“I want a divorce.” It is something you never thought either you or your spouse would say, yet you now find yourself facing the possibility. Where do you go from here? The first thing we recommend is to decide whether divorce is inevitable or if a further evaluation might be needed. Here are some recommendations of what to do if your spouse tells you that he/she wants a divorce.
Is Counseling a Possibility?
Divorce can be a last option for a couple if they have tried everything they can to repair or mend a broken relationship. Communication issues, differing parenting styles or difficulty with finances are problems which might be solvable with input from a neutral third party, e.g., a marriage counselor or other appropriate professionals.
If you both agree that it may be possible to save your marriage and you have not yet tried marriage counseling, this is often the best place to start. However, serious issues such as abuse, adultery, or addiction by one or both spouses can only impede a favorable resolution to reconciliation. People typically need to seek help for such significant problems before committing the time and energy into saving a relationship.

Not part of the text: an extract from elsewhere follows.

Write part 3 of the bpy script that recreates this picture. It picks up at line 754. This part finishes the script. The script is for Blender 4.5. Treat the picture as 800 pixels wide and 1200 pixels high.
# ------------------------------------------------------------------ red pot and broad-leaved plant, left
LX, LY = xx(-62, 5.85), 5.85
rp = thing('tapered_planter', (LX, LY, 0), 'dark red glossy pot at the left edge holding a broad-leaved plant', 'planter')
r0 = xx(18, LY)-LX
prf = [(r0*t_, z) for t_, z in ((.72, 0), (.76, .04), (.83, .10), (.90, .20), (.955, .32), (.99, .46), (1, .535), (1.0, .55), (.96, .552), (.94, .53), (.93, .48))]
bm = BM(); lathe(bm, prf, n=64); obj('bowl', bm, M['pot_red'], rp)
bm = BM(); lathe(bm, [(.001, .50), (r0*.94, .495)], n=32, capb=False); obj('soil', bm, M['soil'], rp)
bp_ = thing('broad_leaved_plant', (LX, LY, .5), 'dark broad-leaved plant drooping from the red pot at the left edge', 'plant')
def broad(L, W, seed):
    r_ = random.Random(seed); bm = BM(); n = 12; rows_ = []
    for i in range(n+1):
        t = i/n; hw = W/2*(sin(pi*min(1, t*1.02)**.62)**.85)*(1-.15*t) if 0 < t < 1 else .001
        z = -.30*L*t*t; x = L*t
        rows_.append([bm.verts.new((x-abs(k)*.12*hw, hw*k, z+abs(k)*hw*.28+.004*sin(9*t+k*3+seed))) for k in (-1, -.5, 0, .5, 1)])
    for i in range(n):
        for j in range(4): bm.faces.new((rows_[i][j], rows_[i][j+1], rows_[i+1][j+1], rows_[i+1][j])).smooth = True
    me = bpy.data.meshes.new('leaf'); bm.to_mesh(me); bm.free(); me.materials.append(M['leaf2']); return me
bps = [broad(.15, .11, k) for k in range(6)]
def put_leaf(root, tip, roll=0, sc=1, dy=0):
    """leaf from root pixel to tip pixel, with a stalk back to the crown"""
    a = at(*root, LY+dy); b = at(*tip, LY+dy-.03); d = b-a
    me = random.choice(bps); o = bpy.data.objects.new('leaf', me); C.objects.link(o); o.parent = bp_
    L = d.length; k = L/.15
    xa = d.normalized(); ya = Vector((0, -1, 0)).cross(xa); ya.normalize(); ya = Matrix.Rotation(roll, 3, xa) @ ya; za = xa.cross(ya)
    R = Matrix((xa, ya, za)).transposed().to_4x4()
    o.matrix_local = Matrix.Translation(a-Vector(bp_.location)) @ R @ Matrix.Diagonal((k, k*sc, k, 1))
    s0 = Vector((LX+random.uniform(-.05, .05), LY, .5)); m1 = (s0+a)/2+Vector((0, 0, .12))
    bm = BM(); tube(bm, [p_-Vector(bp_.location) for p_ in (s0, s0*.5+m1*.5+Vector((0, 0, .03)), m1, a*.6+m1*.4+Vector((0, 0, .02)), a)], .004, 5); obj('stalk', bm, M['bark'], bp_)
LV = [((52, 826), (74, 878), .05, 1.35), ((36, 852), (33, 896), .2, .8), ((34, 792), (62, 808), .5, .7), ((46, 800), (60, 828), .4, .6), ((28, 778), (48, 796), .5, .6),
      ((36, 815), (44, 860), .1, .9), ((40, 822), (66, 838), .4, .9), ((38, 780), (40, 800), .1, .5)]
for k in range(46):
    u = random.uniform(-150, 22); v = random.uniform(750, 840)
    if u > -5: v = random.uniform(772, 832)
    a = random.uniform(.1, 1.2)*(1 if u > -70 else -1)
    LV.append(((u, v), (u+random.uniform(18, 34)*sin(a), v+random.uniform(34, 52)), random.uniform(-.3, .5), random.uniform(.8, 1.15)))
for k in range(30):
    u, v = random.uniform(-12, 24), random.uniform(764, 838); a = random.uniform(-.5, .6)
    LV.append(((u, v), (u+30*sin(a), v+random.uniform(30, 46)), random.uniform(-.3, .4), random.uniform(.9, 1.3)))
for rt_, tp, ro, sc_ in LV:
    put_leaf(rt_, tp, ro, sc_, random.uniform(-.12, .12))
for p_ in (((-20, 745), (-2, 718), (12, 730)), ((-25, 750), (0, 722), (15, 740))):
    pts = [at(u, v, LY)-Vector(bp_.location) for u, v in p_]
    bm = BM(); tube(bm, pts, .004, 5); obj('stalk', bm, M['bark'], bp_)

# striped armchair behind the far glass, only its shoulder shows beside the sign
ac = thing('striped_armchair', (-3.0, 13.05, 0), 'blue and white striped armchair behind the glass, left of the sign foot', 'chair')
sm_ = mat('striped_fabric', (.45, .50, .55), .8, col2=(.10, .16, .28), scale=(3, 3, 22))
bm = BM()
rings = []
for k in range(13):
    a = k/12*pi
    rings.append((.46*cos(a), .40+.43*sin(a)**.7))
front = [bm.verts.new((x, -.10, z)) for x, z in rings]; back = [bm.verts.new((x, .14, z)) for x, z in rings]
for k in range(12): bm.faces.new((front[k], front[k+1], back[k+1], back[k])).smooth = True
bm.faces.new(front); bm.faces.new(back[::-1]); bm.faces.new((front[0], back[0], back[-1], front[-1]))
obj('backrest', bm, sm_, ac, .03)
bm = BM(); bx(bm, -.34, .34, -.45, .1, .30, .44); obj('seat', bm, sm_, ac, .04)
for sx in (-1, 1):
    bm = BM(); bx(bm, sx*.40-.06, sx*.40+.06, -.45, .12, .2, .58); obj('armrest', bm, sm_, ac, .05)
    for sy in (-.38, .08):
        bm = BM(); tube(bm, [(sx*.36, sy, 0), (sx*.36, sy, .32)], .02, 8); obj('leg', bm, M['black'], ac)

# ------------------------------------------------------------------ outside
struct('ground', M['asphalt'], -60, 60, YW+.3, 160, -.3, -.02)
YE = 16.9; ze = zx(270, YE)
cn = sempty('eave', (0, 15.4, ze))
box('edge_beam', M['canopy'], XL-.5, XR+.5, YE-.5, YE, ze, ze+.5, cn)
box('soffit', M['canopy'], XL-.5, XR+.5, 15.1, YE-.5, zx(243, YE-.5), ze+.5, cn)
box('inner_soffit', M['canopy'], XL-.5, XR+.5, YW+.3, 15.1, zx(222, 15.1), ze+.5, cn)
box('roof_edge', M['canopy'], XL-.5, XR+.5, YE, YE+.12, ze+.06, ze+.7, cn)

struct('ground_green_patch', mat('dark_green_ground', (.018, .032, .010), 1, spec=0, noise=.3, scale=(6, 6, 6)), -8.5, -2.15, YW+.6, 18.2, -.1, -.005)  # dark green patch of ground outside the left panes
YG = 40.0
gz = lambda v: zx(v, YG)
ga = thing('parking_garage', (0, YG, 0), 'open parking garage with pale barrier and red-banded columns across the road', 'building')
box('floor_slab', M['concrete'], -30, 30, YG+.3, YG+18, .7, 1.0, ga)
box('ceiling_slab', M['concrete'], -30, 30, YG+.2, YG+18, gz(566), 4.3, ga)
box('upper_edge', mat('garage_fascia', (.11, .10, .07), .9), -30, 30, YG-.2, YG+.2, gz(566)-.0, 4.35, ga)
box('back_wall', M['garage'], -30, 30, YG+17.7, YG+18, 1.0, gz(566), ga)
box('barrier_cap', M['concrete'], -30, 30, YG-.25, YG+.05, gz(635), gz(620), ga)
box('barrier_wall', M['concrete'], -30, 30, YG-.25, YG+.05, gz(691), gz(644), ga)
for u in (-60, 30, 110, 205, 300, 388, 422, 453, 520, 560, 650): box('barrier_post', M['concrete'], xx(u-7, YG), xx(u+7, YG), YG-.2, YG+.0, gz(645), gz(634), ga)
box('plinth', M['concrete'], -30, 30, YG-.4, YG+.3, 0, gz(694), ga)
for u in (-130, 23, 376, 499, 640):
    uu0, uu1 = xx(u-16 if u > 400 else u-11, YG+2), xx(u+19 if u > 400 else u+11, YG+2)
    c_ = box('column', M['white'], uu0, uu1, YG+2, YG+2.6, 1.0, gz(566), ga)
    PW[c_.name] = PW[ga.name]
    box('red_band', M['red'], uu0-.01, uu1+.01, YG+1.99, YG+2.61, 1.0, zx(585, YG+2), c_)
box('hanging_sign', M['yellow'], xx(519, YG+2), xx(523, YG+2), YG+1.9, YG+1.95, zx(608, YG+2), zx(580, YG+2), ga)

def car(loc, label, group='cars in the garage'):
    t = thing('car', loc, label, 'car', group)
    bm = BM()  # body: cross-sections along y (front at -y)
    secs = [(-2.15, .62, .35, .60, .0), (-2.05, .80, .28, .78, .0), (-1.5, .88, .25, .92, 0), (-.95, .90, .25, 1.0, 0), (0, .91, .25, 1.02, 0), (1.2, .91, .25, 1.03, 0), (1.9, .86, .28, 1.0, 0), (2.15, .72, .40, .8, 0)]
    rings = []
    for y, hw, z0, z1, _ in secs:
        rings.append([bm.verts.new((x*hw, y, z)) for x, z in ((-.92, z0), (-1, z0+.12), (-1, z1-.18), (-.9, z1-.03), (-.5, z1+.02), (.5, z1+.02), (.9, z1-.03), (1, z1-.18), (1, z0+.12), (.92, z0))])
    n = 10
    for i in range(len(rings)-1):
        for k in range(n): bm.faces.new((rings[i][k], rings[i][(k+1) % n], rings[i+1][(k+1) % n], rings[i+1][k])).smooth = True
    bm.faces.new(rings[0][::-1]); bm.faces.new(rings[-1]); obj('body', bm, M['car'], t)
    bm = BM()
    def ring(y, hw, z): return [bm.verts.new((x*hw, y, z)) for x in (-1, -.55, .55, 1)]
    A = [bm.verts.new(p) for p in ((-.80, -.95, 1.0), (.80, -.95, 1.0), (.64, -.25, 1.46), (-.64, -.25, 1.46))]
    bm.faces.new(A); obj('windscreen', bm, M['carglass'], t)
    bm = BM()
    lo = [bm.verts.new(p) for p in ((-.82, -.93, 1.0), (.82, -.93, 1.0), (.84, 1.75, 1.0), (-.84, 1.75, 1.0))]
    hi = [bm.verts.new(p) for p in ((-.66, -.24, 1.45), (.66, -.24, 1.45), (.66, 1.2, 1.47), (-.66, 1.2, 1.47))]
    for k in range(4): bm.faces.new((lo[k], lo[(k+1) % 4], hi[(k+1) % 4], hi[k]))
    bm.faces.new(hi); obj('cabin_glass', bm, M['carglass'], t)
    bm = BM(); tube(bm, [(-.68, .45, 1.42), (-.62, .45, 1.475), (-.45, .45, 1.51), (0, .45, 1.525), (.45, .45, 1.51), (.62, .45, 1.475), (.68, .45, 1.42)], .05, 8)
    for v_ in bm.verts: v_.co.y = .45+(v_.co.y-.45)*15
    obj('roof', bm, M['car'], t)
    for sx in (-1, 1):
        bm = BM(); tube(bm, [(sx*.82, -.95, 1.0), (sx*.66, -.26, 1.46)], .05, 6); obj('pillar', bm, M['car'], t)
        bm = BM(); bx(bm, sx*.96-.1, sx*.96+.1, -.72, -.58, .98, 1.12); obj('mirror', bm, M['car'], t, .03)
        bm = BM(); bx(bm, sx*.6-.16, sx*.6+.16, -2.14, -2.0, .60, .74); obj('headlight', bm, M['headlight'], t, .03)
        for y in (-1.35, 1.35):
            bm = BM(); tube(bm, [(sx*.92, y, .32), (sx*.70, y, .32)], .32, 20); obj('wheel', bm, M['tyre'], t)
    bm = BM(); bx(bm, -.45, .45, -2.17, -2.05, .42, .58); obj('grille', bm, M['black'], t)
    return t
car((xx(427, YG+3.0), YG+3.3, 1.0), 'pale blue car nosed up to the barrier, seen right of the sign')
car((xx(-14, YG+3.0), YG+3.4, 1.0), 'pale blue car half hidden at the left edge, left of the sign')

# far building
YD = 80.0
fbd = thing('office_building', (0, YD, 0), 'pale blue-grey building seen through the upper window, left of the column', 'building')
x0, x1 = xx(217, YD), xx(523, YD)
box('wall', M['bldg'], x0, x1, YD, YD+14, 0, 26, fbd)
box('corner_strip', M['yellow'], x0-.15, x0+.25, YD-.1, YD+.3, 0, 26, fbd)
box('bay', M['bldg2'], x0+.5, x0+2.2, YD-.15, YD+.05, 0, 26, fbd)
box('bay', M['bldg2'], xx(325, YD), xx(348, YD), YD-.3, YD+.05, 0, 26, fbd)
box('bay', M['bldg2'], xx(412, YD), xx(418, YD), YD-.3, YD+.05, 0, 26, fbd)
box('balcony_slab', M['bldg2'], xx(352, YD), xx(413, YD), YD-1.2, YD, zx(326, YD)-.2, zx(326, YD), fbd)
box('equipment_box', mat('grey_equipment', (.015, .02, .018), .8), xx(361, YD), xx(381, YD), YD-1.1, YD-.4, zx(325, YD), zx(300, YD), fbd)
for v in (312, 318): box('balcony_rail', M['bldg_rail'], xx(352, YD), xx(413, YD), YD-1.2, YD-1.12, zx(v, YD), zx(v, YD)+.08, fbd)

When Divorce is the Only Solution Left
The well-being of the children should be the primary focus of any divorcing couple who have kids. The couple should confer and agree together on how they will tell their children about the upcoming divorce and they should also agree to be as kind and considerate to each other to avoid upsetting the children because this is a very traumatic time for them as well.
Once the children are aware that their parents are planning to get a divorce, there are questions that they will naturally want to know. Some questions might be,
- Who will they live with?
- Where will they go to school?
- How often they will get to see each parent?
Be honest with your children even if you do not know all the answers yet. Keep them updated as you and your spouse try to resolve all the issues regarding separation and divorce.
Other Issues to Work On
Child and spousal support payments is a major issue. Couples need to sort through their finances and make adjustments on how to sustain two households when not too long ago there was only one.
The division of assets and liabilities is another big concern in divorce. It will save time and money if you and your spouse can agree on most financial matters, but that doesn’t always coincide with reality. Discussions are necessary and important in order to resolve any disagreements the two of you may have.
One or both of you may want to initiate a consultation with a family law attorney at this point to help start a conversation on these issues. A Collaborative Divorce attorney can make the divorce process less stressful because the focus is to lessen the friction and end the marriage as respectfully as possible while sorting through all the legal issues in the divorce. This also helps parents to preserve their relationship with their children.